Let's talk strategy

by Yeevon Ooi on 23 February 2012

The very interesting talk last week at UKUPA on UX Strategy got me into some serious thinking.

  • The evening started off with an academic definition of what User Experience (UX) Strategy is by Tom Wood
  • It was then followed by a reality check by Leisa Reichelt on how realistic is it to implement strategy in organisations
  • Zachary Paradis rounded up at the end with some myth-busting with his semi-philosophical talk plus excellent practical examples

The excellent combination of different takes on the subject got me thinking about why we are so passionate about delivering strategic advice to businesses as UX professionals, and as some of the comments that came after the talks, are we actually uncomfortable talking about it?

DISCLAIMER: As it always happens in the field of UX, the battle of the terms manifested itself naturally when you start wondering if UX strategy is different from customer experience strategy, service design, and business strategy to name a few. I would treat these terms equally for the purpose of this blog post, but you can definitely argue about the similarities and differences between them.

Can UX professionals do business strategy?

Providing businesses with a strategy isn’t what most people would expect to fall within the UX practitioner’s remit. But the truth is, we do it – and we do it more often than most people realise. As advocates of the user, it is inevitable that we end up being entangled in the inner workings of organisations in the quest to understand the experience of a customer with a brand, the different touchpoints they interact with, what is and isn’t working, how can the services be improved etc. Now pair that up with a multidisciplinary team, our ability to communicate these often complex processes in a clear and effective way using all the creative skills we have in our pack, and being able to visualise the plan for change.
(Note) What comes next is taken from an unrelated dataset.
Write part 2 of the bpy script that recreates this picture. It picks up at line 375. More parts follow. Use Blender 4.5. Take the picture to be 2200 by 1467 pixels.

We find ourselves in the perfect position to deliver strategic advice to organisations (whether they consciously asked for it or not) which usually takes the form of a plan on how they can provide better services and products to their customers.

As such, our passion to create better services, insights into the user/customer behaviour and needs, and creative skills in explaining and visualising complex processes could be some of the reasons why UX professionals ended up making such good partners when ‘talking strategy’. As for whether we are comfortable talking about it or not, I know at least I am and we are doing it more and more at Webcredible to make sure our clients gain our full expertise and support.